[PROBLEM]:
Transcribe every line from the top down to the line with "leaf_mesh('leaf_litter', M['litter'], None, kind='stuff')", both ends included, but not the pictures.

[DATA SUPPLIED]:
------------------------------------------------

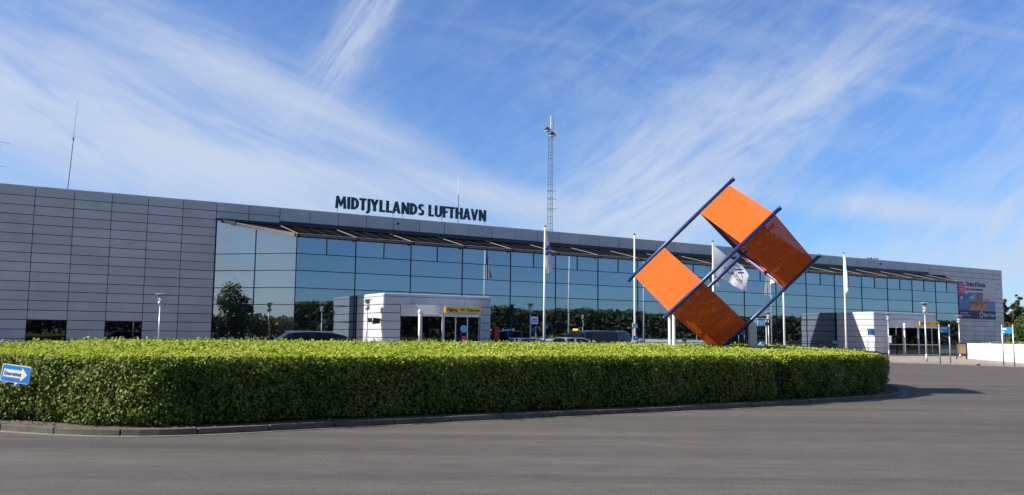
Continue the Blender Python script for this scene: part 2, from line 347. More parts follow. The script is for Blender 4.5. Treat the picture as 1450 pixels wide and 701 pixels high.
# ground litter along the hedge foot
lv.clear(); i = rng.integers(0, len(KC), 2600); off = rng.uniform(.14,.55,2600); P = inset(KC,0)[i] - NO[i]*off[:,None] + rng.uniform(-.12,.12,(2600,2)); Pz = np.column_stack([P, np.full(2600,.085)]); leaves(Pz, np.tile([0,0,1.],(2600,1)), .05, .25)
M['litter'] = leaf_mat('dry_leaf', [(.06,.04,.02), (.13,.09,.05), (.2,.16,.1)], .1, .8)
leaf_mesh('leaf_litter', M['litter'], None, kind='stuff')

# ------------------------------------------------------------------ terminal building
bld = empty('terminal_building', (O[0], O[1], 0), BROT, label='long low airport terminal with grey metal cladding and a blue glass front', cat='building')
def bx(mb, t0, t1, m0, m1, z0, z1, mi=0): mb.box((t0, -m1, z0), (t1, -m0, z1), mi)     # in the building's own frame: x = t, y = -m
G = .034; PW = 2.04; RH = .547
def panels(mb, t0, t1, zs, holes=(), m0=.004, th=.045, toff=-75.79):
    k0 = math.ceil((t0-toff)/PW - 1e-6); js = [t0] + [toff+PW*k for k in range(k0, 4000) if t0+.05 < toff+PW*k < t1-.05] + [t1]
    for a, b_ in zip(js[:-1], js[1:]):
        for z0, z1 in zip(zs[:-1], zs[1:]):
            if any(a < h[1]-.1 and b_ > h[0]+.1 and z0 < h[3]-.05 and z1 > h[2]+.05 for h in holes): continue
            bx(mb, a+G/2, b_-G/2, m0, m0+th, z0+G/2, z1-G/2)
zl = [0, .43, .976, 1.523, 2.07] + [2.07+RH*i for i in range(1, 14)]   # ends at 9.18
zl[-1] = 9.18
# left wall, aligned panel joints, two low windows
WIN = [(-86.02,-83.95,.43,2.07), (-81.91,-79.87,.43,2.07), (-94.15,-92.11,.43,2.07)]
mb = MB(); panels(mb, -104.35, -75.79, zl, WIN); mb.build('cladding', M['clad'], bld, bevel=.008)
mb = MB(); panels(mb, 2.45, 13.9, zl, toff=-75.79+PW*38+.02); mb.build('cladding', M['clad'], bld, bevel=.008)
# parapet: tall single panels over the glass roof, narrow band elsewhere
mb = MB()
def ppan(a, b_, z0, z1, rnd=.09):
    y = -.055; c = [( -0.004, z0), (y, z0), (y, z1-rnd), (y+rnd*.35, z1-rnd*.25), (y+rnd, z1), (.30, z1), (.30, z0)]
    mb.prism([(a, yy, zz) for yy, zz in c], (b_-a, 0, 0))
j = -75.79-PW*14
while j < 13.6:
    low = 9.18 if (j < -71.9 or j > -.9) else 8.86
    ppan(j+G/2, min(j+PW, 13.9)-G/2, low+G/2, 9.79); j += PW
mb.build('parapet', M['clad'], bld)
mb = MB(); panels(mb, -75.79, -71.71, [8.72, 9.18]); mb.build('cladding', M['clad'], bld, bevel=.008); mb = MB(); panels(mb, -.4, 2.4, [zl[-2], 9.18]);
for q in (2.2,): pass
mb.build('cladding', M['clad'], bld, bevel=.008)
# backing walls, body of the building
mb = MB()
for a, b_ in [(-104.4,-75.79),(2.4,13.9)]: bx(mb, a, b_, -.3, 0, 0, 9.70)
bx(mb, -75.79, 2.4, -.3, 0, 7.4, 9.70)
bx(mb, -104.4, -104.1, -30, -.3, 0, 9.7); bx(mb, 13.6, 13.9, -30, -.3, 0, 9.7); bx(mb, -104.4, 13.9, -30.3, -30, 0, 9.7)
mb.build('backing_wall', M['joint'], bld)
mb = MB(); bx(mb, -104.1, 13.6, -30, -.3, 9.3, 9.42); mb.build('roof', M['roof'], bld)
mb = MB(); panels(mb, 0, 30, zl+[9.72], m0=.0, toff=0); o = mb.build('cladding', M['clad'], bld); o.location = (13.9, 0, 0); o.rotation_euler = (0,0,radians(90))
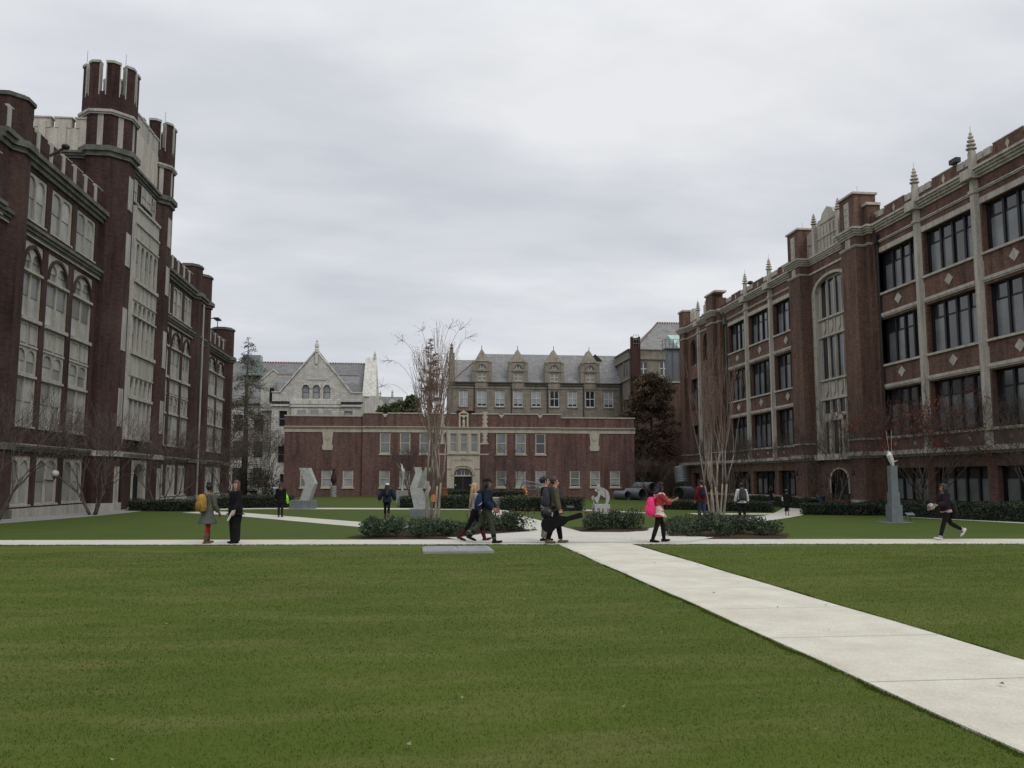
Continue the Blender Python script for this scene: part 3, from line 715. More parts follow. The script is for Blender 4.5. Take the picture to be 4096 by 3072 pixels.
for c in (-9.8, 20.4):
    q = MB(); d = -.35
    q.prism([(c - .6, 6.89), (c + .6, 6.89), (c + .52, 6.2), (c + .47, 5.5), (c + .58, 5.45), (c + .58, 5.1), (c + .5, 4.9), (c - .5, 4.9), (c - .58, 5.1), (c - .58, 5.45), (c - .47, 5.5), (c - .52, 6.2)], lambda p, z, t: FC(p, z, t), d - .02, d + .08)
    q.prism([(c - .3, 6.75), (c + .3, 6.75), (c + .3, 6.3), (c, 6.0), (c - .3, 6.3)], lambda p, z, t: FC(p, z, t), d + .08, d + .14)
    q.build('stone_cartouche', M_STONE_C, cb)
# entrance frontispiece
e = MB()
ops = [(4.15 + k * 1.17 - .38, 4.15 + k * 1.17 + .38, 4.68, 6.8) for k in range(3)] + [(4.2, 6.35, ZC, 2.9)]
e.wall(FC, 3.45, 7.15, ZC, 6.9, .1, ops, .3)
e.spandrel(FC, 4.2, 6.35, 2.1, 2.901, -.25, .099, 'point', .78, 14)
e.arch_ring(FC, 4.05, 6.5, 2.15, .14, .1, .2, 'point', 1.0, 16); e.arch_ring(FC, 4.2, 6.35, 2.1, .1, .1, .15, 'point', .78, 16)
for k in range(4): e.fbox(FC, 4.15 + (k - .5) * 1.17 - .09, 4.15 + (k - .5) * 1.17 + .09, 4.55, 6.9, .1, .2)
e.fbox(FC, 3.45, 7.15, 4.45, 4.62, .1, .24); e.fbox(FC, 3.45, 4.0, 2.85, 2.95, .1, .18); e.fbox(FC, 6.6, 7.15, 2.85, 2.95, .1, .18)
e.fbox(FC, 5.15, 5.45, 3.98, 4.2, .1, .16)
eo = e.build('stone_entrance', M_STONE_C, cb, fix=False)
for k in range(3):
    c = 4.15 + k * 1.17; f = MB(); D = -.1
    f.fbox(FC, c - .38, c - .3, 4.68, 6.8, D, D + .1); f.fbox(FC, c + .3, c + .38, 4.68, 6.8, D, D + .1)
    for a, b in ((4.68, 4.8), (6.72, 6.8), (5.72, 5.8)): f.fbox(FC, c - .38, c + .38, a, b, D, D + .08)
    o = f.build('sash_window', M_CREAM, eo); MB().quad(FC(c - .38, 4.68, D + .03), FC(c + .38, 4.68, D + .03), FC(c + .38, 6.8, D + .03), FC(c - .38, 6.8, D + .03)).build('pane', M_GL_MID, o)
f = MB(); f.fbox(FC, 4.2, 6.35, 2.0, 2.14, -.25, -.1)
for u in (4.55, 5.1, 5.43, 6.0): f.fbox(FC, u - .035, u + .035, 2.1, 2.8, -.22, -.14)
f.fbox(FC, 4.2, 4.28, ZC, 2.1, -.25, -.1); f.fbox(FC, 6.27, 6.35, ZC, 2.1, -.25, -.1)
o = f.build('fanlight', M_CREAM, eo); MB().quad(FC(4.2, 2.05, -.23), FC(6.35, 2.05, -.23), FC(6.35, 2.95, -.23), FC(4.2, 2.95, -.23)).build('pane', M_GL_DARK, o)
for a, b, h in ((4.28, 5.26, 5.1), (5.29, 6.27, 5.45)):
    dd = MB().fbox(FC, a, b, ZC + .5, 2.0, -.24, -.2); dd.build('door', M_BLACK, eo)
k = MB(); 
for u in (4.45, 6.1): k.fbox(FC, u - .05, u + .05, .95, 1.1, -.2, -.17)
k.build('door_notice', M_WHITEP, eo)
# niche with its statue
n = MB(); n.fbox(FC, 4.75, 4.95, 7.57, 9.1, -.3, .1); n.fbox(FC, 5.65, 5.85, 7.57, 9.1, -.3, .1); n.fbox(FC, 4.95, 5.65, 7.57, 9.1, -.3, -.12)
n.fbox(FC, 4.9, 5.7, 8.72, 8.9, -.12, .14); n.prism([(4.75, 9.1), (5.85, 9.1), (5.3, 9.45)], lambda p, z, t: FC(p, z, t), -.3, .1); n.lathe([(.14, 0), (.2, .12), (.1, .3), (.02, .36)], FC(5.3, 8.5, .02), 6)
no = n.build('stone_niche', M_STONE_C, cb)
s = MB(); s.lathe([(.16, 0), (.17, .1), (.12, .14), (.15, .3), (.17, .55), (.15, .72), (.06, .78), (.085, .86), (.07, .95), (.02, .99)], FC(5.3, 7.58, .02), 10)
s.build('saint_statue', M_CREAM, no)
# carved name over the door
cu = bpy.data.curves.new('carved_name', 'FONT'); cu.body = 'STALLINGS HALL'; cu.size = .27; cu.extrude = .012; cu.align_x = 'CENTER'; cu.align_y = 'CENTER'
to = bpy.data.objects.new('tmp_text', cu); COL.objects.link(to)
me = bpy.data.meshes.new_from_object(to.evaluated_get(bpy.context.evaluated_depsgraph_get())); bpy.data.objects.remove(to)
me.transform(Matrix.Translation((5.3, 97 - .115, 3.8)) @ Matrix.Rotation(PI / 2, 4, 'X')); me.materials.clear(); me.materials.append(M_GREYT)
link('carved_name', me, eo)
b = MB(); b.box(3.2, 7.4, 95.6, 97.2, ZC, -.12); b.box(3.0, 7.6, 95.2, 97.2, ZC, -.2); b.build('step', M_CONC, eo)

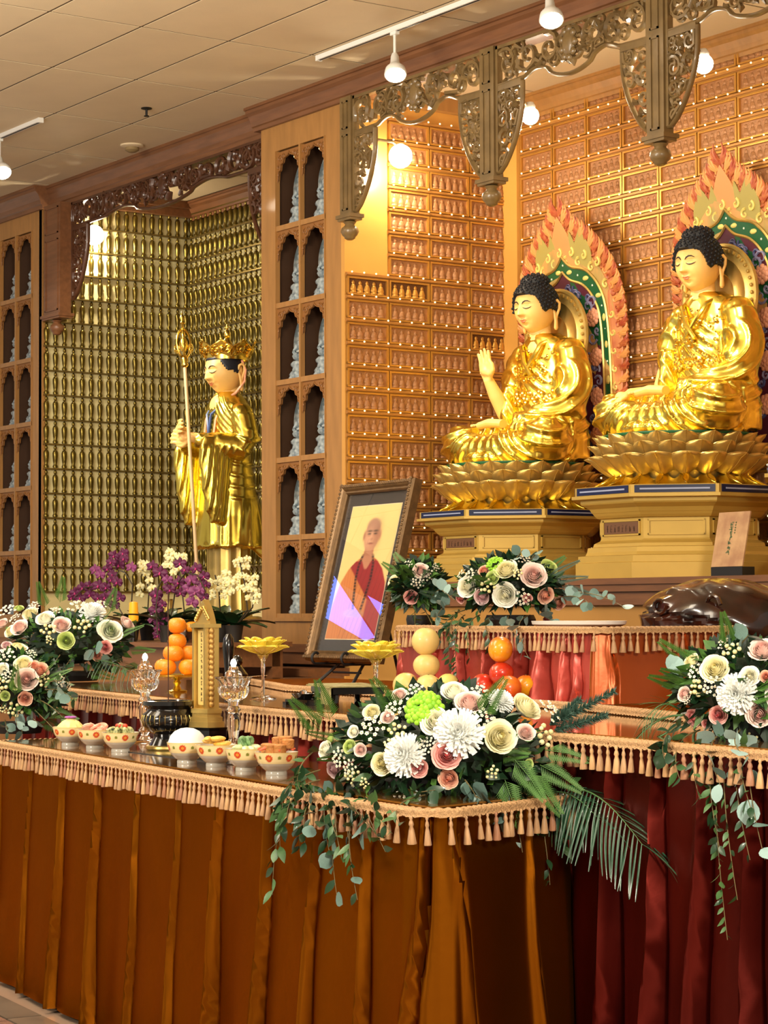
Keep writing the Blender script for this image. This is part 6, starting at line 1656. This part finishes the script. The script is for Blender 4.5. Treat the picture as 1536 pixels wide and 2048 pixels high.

------------------------------------------------

[REPLY TO THE EXERCISE]:
Continue the Blender Python script for this scene: part 2, from line 347. More parts follow. The script is for Blender 4.5. Treat the picture as 1450 pixels wide and 701 pixels high.
# ground litter along the hedge foot
lv.clear(); i = rng.integers(0, len(KC), 2600); off = rng.uniform(.14,.55,2600); P = inset(KC,0)[i] - NO[i]*off[:,None] + rng.uniform(-.12,.12,(2600,2)); Pz = np.column_stack([P, np.full(2600,.085)]); leaves(Pz, np.tile([0,0,1.],(2600,1)), .05, .25)
M['litter'] = leaf_mat('dry_leaf', [(.06,.04,.02), (.13,.09,.05), (.2,.16,.1)], .1, .8)
leaf_mesh('leaf_litter', M['litter'], None, kind='stuff')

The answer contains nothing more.